What is expected - Copy everything from the line with "Model this scene" down to the line with "COL = scene.collection", inclusive of both, exactly as written; leave out all pictures.

Information shown -
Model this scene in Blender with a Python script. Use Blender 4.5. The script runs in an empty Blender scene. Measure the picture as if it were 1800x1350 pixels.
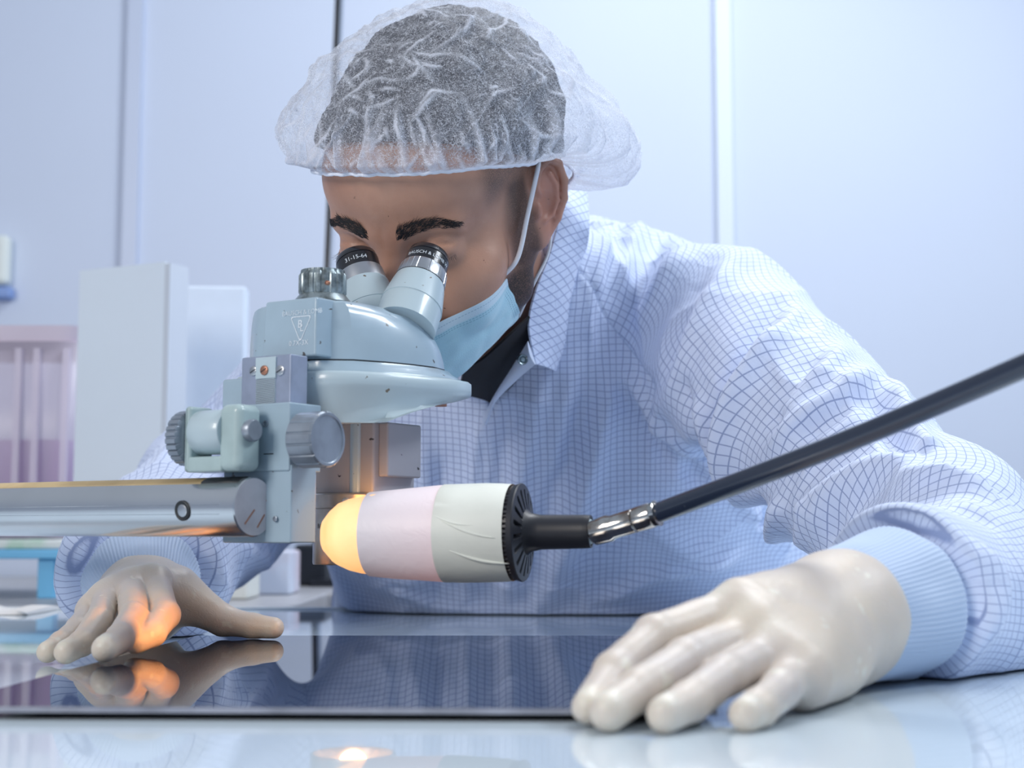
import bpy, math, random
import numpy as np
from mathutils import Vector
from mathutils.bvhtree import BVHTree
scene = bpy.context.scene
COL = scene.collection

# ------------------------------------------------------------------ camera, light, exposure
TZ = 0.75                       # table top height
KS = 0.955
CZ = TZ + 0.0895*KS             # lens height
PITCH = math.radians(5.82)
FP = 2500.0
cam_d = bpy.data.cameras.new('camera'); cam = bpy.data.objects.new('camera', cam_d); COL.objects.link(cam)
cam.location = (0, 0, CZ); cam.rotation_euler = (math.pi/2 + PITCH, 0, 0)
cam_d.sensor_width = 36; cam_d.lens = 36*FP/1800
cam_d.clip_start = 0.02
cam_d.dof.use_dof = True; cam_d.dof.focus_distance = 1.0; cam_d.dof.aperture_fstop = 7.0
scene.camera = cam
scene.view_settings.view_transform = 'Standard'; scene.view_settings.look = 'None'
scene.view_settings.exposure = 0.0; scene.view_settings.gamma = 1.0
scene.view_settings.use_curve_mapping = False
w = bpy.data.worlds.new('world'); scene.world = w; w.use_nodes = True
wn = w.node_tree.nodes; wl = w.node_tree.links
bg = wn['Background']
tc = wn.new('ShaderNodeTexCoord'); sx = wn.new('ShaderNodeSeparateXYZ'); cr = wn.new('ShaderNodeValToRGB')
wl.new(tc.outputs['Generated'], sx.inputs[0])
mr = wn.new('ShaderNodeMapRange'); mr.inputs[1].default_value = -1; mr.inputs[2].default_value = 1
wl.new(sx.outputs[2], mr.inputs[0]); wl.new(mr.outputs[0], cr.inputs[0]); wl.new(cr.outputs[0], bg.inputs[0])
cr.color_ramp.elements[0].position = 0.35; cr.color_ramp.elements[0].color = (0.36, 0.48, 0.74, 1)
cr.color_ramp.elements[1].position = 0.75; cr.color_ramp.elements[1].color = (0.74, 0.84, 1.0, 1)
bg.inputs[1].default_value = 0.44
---
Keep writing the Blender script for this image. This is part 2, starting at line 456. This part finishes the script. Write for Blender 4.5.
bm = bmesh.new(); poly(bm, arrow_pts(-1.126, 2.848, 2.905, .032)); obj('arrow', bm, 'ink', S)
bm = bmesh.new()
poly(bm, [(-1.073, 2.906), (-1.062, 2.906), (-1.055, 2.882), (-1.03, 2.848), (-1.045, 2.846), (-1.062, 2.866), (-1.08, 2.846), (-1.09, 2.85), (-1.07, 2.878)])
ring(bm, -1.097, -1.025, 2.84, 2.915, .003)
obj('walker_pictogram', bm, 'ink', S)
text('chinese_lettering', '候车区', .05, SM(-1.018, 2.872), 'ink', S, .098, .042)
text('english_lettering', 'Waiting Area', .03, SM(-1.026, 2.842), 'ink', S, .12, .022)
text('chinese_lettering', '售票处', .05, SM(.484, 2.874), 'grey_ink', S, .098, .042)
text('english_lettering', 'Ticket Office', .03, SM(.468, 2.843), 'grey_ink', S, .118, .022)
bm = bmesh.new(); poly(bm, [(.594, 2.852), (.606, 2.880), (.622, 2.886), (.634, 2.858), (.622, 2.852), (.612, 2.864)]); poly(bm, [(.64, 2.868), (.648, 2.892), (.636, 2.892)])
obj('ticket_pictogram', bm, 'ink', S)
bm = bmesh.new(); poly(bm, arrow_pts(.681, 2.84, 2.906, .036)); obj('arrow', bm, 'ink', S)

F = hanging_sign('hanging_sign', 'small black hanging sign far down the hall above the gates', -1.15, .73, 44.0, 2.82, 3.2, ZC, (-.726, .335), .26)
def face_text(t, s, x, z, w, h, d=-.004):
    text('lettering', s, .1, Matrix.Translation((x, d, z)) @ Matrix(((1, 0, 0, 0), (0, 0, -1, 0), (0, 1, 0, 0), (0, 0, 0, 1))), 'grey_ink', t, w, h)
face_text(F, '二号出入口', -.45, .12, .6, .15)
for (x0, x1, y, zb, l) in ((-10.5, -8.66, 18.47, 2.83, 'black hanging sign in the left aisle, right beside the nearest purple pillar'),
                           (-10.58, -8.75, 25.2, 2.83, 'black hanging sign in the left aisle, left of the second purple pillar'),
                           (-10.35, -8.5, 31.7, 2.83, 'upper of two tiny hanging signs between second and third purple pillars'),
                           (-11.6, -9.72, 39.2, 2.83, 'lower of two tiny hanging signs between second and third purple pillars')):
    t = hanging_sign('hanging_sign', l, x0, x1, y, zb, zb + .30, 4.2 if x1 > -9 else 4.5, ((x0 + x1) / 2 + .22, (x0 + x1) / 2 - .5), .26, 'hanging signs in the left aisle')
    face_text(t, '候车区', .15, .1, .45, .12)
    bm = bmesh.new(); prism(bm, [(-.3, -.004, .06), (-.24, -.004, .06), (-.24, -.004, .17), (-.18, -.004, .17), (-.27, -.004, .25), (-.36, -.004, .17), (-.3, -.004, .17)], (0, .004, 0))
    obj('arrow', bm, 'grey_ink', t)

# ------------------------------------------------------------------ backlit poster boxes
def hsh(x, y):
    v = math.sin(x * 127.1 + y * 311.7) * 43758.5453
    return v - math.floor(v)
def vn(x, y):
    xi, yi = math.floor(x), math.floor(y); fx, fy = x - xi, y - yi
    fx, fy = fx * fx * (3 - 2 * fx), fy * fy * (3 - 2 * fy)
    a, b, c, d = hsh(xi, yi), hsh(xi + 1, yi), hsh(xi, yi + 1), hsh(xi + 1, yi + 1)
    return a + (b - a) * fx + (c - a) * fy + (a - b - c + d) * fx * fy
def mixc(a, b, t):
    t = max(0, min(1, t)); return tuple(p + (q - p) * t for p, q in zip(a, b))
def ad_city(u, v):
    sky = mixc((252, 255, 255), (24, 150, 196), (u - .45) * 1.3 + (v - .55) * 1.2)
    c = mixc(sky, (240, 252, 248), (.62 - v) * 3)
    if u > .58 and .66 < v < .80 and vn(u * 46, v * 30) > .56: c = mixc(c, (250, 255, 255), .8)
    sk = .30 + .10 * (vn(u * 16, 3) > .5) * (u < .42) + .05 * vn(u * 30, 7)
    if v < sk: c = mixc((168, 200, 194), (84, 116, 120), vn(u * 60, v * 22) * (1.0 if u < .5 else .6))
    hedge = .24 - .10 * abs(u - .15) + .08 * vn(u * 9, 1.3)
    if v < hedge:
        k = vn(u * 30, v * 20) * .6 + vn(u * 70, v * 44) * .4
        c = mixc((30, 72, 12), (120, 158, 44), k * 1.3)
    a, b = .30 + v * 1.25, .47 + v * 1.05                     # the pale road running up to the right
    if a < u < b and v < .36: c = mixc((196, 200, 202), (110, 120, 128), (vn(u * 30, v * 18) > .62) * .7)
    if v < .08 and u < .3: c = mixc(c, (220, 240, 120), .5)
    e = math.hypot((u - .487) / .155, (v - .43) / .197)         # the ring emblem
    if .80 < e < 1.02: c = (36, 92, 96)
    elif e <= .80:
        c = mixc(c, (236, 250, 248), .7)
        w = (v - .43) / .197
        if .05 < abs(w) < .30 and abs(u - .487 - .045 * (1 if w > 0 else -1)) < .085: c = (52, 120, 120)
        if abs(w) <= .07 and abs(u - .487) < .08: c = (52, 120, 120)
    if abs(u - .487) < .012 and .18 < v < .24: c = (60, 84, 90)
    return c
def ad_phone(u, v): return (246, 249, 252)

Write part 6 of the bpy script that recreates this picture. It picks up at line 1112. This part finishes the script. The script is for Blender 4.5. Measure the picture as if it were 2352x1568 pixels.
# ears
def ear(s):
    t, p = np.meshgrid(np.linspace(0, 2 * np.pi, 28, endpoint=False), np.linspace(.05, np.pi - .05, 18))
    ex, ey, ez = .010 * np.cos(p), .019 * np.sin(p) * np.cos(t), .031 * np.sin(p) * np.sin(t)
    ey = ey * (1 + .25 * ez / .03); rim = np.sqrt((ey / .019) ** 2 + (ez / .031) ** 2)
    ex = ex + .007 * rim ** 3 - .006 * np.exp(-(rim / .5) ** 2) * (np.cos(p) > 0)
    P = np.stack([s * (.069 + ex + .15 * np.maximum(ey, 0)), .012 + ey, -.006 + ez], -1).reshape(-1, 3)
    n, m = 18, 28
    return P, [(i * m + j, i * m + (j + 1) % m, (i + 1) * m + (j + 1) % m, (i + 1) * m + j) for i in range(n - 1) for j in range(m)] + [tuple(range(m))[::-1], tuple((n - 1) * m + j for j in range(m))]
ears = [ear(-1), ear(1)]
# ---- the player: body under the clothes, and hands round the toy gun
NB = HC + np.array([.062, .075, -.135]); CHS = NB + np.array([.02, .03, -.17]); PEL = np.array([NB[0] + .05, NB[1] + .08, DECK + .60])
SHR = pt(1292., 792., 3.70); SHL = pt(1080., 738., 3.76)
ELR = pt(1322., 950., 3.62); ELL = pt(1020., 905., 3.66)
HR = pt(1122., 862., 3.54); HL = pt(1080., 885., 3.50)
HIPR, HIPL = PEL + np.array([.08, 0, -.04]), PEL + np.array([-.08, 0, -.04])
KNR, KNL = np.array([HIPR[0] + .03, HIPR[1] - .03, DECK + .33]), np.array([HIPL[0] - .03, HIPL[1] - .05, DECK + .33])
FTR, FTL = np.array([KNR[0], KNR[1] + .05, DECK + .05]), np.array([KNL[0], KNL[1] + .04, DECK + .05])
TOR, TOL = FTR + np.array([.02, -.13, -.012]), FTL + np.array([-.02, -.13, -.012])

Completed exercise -
Model this scene in Blender with a Python script. Use Blender 4.5. The script runs in an empty Blender scene. Measure the picture as if it were 1800x1350 pixels.
import bpy, math, random
import numpy as np
from mathutils import Vector
from mathutils.bvhtree import BVHTree
scene = bpy.context.scene
COL = scene.collection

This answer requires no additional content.